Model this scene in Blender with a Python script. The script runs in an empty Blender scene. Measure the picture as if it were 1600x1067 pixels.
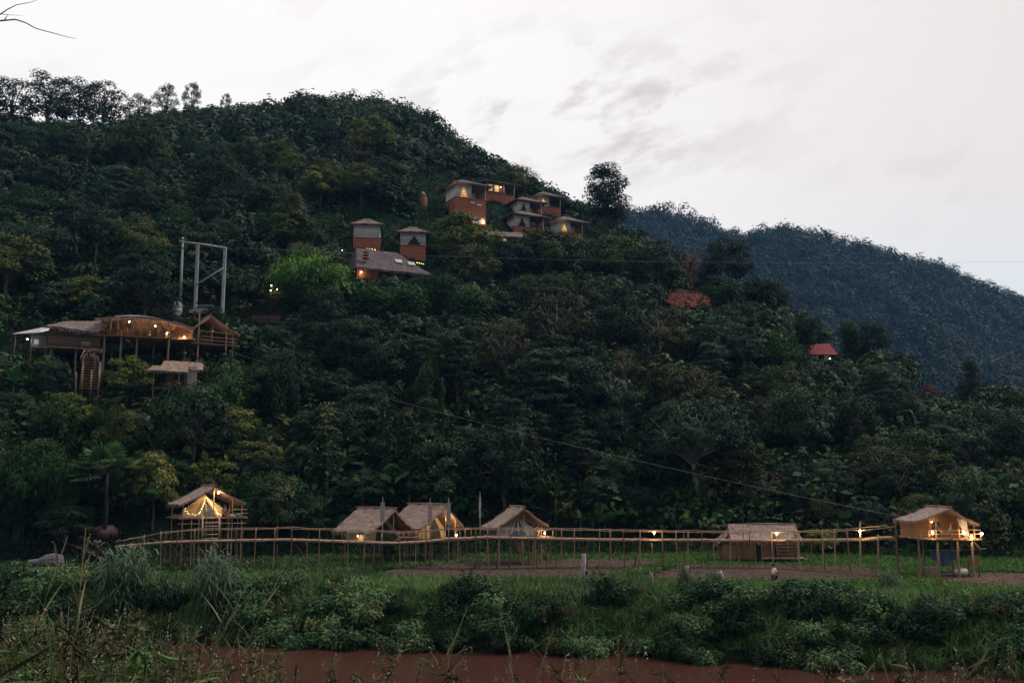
import bpy, math, random
import numpy as np
from mathutils import Vector, Matrix
R = math.radians
scn = bpy.context.scene
col = scn.collection

# ------------------------------------------------------------------ camera
CAM_Z = 9.5
PITCH = math.atan(217 / 1555.6)
F = 1555.6
cam_data = bpy.data.cameras.new("camera")
cam_data.sensor_width = 36.0
cam_data.lens = 35.0
cam_data.clip_start = 0.05
cam_data.clip_end = 5000.0
cam = bpy.data.objects.new("camera", cam_data)
cam.location = (0, 0, CAM_Z)
cam.rotation_euler = (R(90) + PITCH, 0, 0)
col.objects.link(cam)
scn.camera = cam

# ------------------------------------------------------------------ sky and light
SUN_EL, SUN_AZ = R(52), R(72)          # soft dusk glow from the right, ahead of the camera
world = bpy.data.worlds.new("World")
scn.world = world
world.use_nodes = True
wt = world.node_tree
wt.nodes.clear()


def wn(kind, **kw):
    n = wt.nodes.new(kind)
    for k, v in kw.items():
        setattr(n, k, v)
    return n


def wl(a, b):
    wt.links.new(a, b)


def wmath(op, a, b=None, c=None):
    n = wn("ShaderNodeMath", operation=op)
    for i, v in enumerate((a, b, c)):
        if v is None:
            continue
        if isinstance(v, (int, float)):
            n.inputs[i].default_value = v
        else:
            wl(v, n.inputs[i])
    return n.outputs[0]


def wmix(f, a, b):
    n = wn("ShaderNodeMix", data_type="RGBA")
    for idx, v in ((0, f), (6, a), (7, b)):
        if isinstance(v, (int, float)):
            n.inputs[idx].default_value = v
        elif isinstance(v, tuple):
            n.inputs[idx].default_value = (*v, 1)
        else:
            wl(v, n.inputs[idx])
    return n.outputs[2]


def wrange(v, a, b, c=0.0, d=1.0):
    n = wn("ShaderNodeMapRange", interpolation_type="SMOOTHSTEP")
    wl(v, n.inputs[0])
    for i, q in enumerate((a, b, c, d)):
        n.inputs[i + 1].default_value = q
    return n.outputs[0]


tc = wn("ShaderNodeTexCoord")
sep = wn("ShaderNodeSeparateXYZ")
wl(tc.outputs["Generated"], sep.inputs[0])
dx, dy, dz = sep.outputs
sky = wn("ShaderNodeTexSky", sky_type="NISHITA")
sky.sun_disc = False
sky.sun_elevation = SUN_EL
sky.sun_rotation = SUN_AZ
sky.air_density = 1.2
sky.dust_density = 4.0
ady = wmath("MAXIMUM", wmath("ABSOLUTE", dy), 0.05)
ca = wmath("DIVIDE", dx, ady)
cb = wmath("DIVIDE", dz, ady)
comb = wn("ShaderNodeCombineXYZ")
wl(ca, comb.inputs[0])
wl(cb, comb.inputs[1])
mp_ = wn("ShaderNodeMapping")
mp_.inputs["Scale"].default_value = (6.0, 13.0, 1)
mr_ = wn("ShaderNodeMapping")
mr_.inputs["Rotation"].default_value = (0, 0, R(-22))
wl(comb.outputs[0], mr_.inputs[0])
wl(mr_.outputs[0], mp_.inputs[0])
nz = wn("ShaderNodeTexNoise")
nz.inputs["Scale"].default_value = 1.5
nz.inputs["Detail"].default_value = 6
nz.inputs["Roughness"].default_value = 0.60
wl(mp_.outputs[0], nz.inputs["Vector"])
n2 = wn("ShaderNodeTexNoise")
n2.inputs["Scale"].default_value = 5.0
n2.inputs["Detail"].default_value = 3
wl(comb.outputs[0], n2.inputs["Vector"])
# a bank of thin grey cloud above the far hills, wisps elsewhere
ga = wmath("DIVIDE", wmath("SUBTRACT", ca, 0.07), 0.17)
gb = wmath("DIVIDE", wmath("SUBTRACT", cb, 0.378), 0.075)
g = wmath("EXPONENT", wmath("MULTIPLY", wmath("ADD", wmath("MULTIPLY", ga, ga), wmath("MULTIPLY", gb, gb)), -1.0))
streak = wrange(nz.outputs["Fac"], 0.46, 0.64)
broad = wrange(n2.outputs["Fac"], 0.45, 0.75)
cl = wmath("MULTIPLY", streak, wmath("ADD", wmath("MULTIPLY", g, 0.75), wmath("MULTIPLY", broad, 0.22)))
cl = wmath("ADD", cl, wmath("MULTIPLY", broad, wmath("MULTIPLY", g, 0.16)))
base = wmix(wrange(ca, -0.15, 0.62), (0.96, 0.93, 0.915), (0.81, 0.75, 0.735))
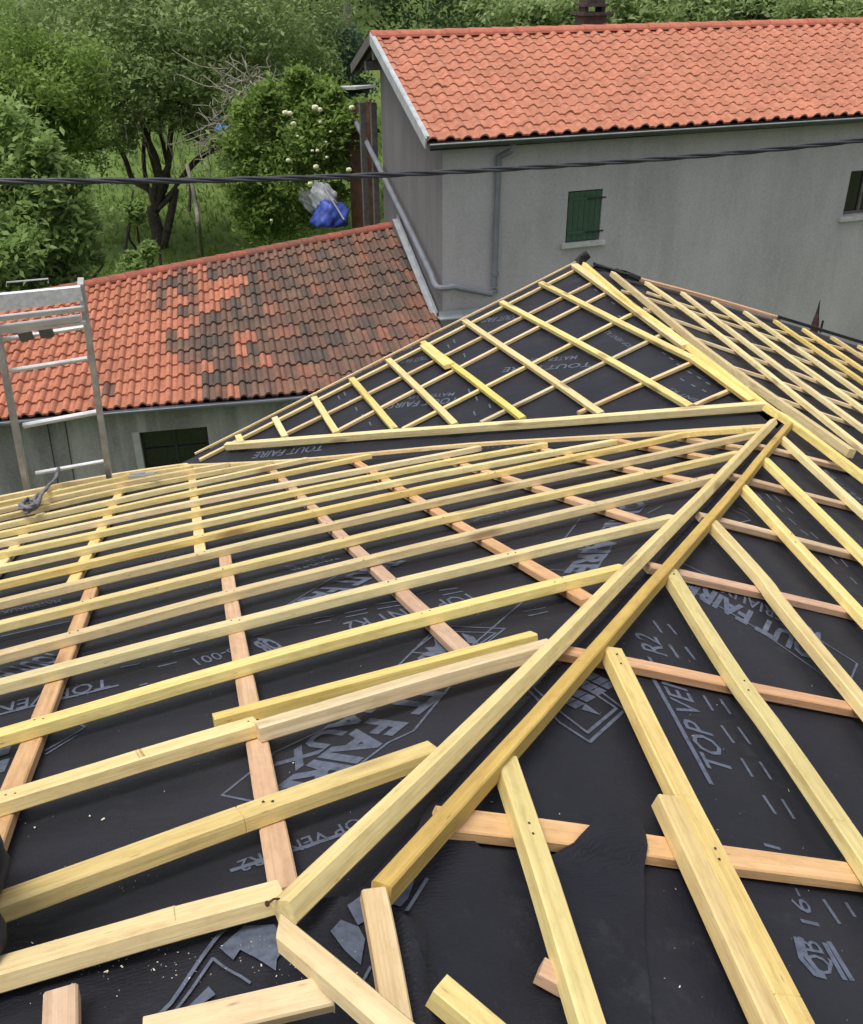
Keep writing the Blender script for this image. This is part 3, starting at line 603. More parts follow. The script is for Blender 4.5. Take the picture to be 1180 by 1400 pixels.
# ridge battens
GR = 'ridge battens of the far wing'
batten('ridge_batten', [hit(off(PC, .012), 785, 360), hit(off(PC, .012), 938, 471)], PC[0], .056, .035, M['batten'], 'wide pale ridge board on the near side, ending halfway along the ridge', 'batten', GR)
batten('ridge_batten', run_on(off(PD, .012), [(800, 359), (858, 408), (936, 465), (1044, 548), (1080, 571), (1172, 639), (1290, 728)], 2.0), PD[0], .036, .040, M['batten'], 'long golden ridge batten running from the apex past the roof junction', 'batten', GR)
batten('ridge_batten', [hit(off(PD, .012), *p) for p in [(839, 371), (938, 452), (1000, 499), (1167, 615)]], PD[0], .042, .045, M['batten'], 'yellow ridge batten on the far side with a splintered lower end', 'batten', GR)
GD = 'battens on the far right slope'
bD = [[(885, 385), (960, 437), (1172, 604), (1300, 705)], [(934, 399), (1000, 450), (1172, 577), (1300, 672)], [(976, 411), (1172, 551), (1300, 642)], [(1020, 425), (1172, 531), (1300, 620)], [(1061, 437), (1172, 514), (1300, 603)], [(1100, 449), (1172, 497), (1300, 582)], [(1139, 460), (1172, 481), (1300, 563)], [(1176, 472), (1300, 548)]]
for i, pl in enumerate(bD): batten('roof_batten', run_on(PD, pl, 1.8) if i < 7 else [hit(PD, *p) for p in pl], PD[0], .040, HB, M['batten'], '%s pale batten from the ridge on the far right slope' % ORD[i], 'batten', GD)
cD = [[(885, 398), (975, 427), (1172, 481), (1300, 516)], [(850, 396), (930, 420), (1050, 458), (1172, 500), (1300, 540)], [(880, 420), (984, 457), (1075, 483), (1172, 517), (1300, 560)], [(915, 448), (964, 466), (1040, 492), (1100, 513), (1172, 540), (1300, 585)], [(960, 484), (1008, 502), (1080, 525), (1160, 553), (1300, 604)], [(1020, 528), (1075, 546), (1150, 572), (1300, 625)]]
for i, pl in enumerate(cD): batten('counter_batten', run_on(CBT['D'], pl, 2.4), PD[0], .022, HCS['D'], M['cream'], '%s thin counter-batten from the house side on the far right slope' % ORD[i], 'batten', 'thin counter-battens on the far right slope')
batten('verge_board', [hit(off(PD, .002), *p) for p in [(862, 376), (960, 402), (1066, 433)]], PD[0], .07, .03, M['counter'], 'orange sawn board along the top edge facing the grey house', 'board', None)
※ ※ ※
● EXERCISE INSTRUCTIONS
Set down the material above as is, without any pictures.

● REPLY
Model this scene in Blender with a Python script. The script runs in an empty Blender scene. Measure the picture as if it were 1600x1067 pixels.
import bpy, math, random
import numpy as np
from mathutils import Vector, Matrix
R = math.radians
scn = bpy.context.scene
col = scn.collection

# ------------------------------------------------------------------ camera
CAM_Z = 9.5
PITCH = math.atan(217 / 1555.6)
F = 1555.6
cam_data = bpy.data.cameras.new("camera")
cam_data.sensor_width = 36.0
cam_data.lens = 35.0
cam_data.clip_start = 0.05
cam_data.clip_end = 5000.0
cam = bpy.data.objects.new("camera", cam_data)
cam.location = (0, 0, CAM_Z)
cam.rotation_euler = (R(90) + PITCH, 0, 0)
col.objects.link(cam)
scn.camera = cam

# ------------------------------------------------------------------ sky and light
SUN_EL, SUN_AZ = R(52), R(72)          # soft dusk glow from the right, ahead of the camera
world = bpy.data.worlds.new("World")
scn.world = world
world.use_nodes = True
wt = world.node_tree
wt.nodes.clear()


def wn(kind, **kw):
    n = wt.nodes.new(kind)
    for k, v in kw.items():
        setattr(n, k, v)
    return n


def wl(a, b):
    wt.links.new(a, b)


def wmath(op, a, b=None, c=None):
    n = wn("ShaderNodeMath", operation=op)
    for i, v in enumerate((a, b, c)):
        if v is None:
            continue
        if isinstance(v, (int, float)):
            n.inputs[i].default_value = v
        else:
            wl(v, n.inputs[i])
    return n.outputs[0]


def wmix(f, a, b):
    n = wn("ShaderNodeMix", data_type="RGBA")
    for idx, v in ((0, f), (6, a), (7, b)):
        if isinstance(v, (int, float)):
            n.inputs[idx].default_value = v
        elif isinstance(v, tuple):
            n.inputs[idx].default_value = (*v, 1)
        else:
            wl(v, n.inputs[idx])
    return n.outputs[2]


def wrange(v, a, b, c=0.0, d=1.0):
    n = wn("ShaderNodeMapRange", interpolation_type="SMOOTHSTEP")
    wl(v, n.inputs[0])
    for i, q in enumerate((a, b, c, d)):
        n.inputs[i + 1].default_value = q
    return n.outputs[0]


tc = wn("ShaderNodeTexCoord")
sep = wn("ShaderNodeSeparateXYZ")
wl(tc.outputs["Generated"], sep.inputs[0])
dx, dy, dz = sep.outputs
sky = wn("ShaderNodeTexSky", sky_type="NISHITA")
sky.sun_disc = False
sky.sun_elevation = SUN_EL
sky.sun_rotation = SUN_AZ
sky.air_density = 1.2
sky.dust_density = 4.0
ady = wmath("MAXIMUM", wmath("ABSOLUTE", dy), 0.05)
ca = wmath("DIVIDE", dx, ady)
cb = wmath("DIVIDE", dz, ady)
comb = wn("ShaderNodeCombineXYZ")
wl(ca, comb.inputs[0])
wl(cb, comb.inputs[1])
mp_ = wn("ShaderNodeMapping")
mp_.inputs["Scale"].default_value = (6.0, 13.0, 1)
mr_ = wn("ShaderNodeMapping")
mr_.inputs["Rotation"].default_value = (0, 0, R(-22))
wl(comb.outputs[0], mr_.inputs[0])
wl(mr_.outputs[0], mp_.inputs[0])
nz = wn("ShaderNodeTexNoise")
nz.inputs["Scale"].default_value = 1.5
nz.inputs["Detail"].default_value = 6
nz.inputs["Roughness"].default_value = 0.60
wl(mp_.outputs[0], nz.inputs["Vector"])
n2 = wn("ShaderNodeTexNoise")
n2.inputs["Scale"].default_value = 5.0
n2.inputs["Detail"].default_value = 3
wl(comb.outputs[0], n2.inputs["Vector"])
# a bank of thin grey cloud above the far hills, wisps elsewhere
ga = wmath("DIVIDE", wmath("SUBTRACT", ca, 0.07), 0.17)
gb = wmath("DIVIDE", wmath("SUBTRACT", cb, 0.378), 0.075)
g = wmath("EXPONENT", wmath("MULTIPLY", wmath("ADD", wmath("MULTIPLY", ga, ga), wmath("MULTIPLY", gb, gb)), -1.0))
streak = wrange(nz.outputs["Fac"], 0.46, 0.64)
broad = wrange(n2.outputs["Fac"], 0.45, 0.75)
cl = wmath("MULTIPLY", streak, wmath("ADD", wmath("MULTIPLY", g, 0.75), wmath("MULTIPLY", broad, 0.22)))
cl = wmath("ADD", cl, wmath("MULTIPLY", broad, wmath("MULTIPLY", g, 0.16)))
base = wmix(wrange(ca, -0.15, 0.62), (0.96, 0.93, 0.915), (0.81, 0.75, 0.735))
Keep writing the Blender script for this image. This is part 3, starting at line 603. More parts follow. The script is for Blender 4.5. Take the picture to be 1180 by 1400 pixels.
# ridge battens
GR = 'ridge battens of the far wing'
batten('ridge_batten', [hit(off(PC, .012), 785, 360), hit(off(PC, .012), 938, 471)], PC[0], .056, .035, M['batten'], 'wide pale ridge board on the near side, ending halfway along the ridge', 'batten', GR)
batten('ridge_batten', run_on(off(PD, .012), [(800, 359), (858, 408), (936, 465), (1044, 548), (1080, 571), (1172, 639), (1290, 728)], 2.0), PD[0], .036, .040, M['batten'], 'long golden ridge batten running from the apex past the roof junction', 'batten', GR)
batten('ridge_batten', [hit(off(PD, .012), *p) for p in [(839, 371), (938, 452), (1000, 499), (1167, 615)]], PD[0], .042, .045, M['batten'], 'yellow ridge batten on the far side with a splintered lower end', 'batten', GR)
GD = 'battens on the far right slope'
bD = [[(885, 385), (960, 437), (1172, 604), (1300, 705)], [(934, 399), (1000, 450), (1172, 577), (1300, 672)], [(976, 411), (1172, 551), (1300, 642)], [(1020, 425), (1172, 531), (1300, 620)], [(1061, 437), (1172, 514), (1300, 603)], [(1100, 449), (1172, 497), (1300, 582)], [(1139, 460), (1172, 481), (1300, 563)], [(1176, 472), (1300, 548)]]
for i, pl in enumerate(bD): batten('roof_batten', run_on(PD, pl, 1.8) if i < 7 else [hit(PD, *p) for p in pl], PD[0], .040, HB, M['batten'], '%s pale batten from the ridge on the far right slope' % ORD[i], 'batten', GD)
cD = [[(885, 398), (975, 427), (1172, 481), (1300, 516)], [(850, 396), (930, 420), (1050, 458), (1172, 500), (1300, 540)], [(880, 420), (984, 457), (1075, 483), (1172, 517), (1300, 560)], [(915, 448), (964, 466), (1040, 492), (1100, 513), (1172, 540), (1300, 585)], [(960, 484), (1008, 502), (1080, 525), (1160, 553), (1300, 604)], [(1020, 528), (1075, 546), (1150, 572), (1300, 625)]]
for i, pl in enumerate(cD): batten('counter_batten', run_on(CBT['D'], pl, 2.4), PD[0], .022, HCS['D'], M['cream'], '%s thin counter-batten from the house side on the far right slope' % ORD[i], 'batten', 'thin counter-battens on the far right slope')
batten('verge_board', [hit(off(PD, .002), *p) for p in [(862, 376), (960, 402), (1066, 433)]], PD[0], .07, .03, M['counter'], 'orange sawn board along the top edge facing the grey house', 'board', None)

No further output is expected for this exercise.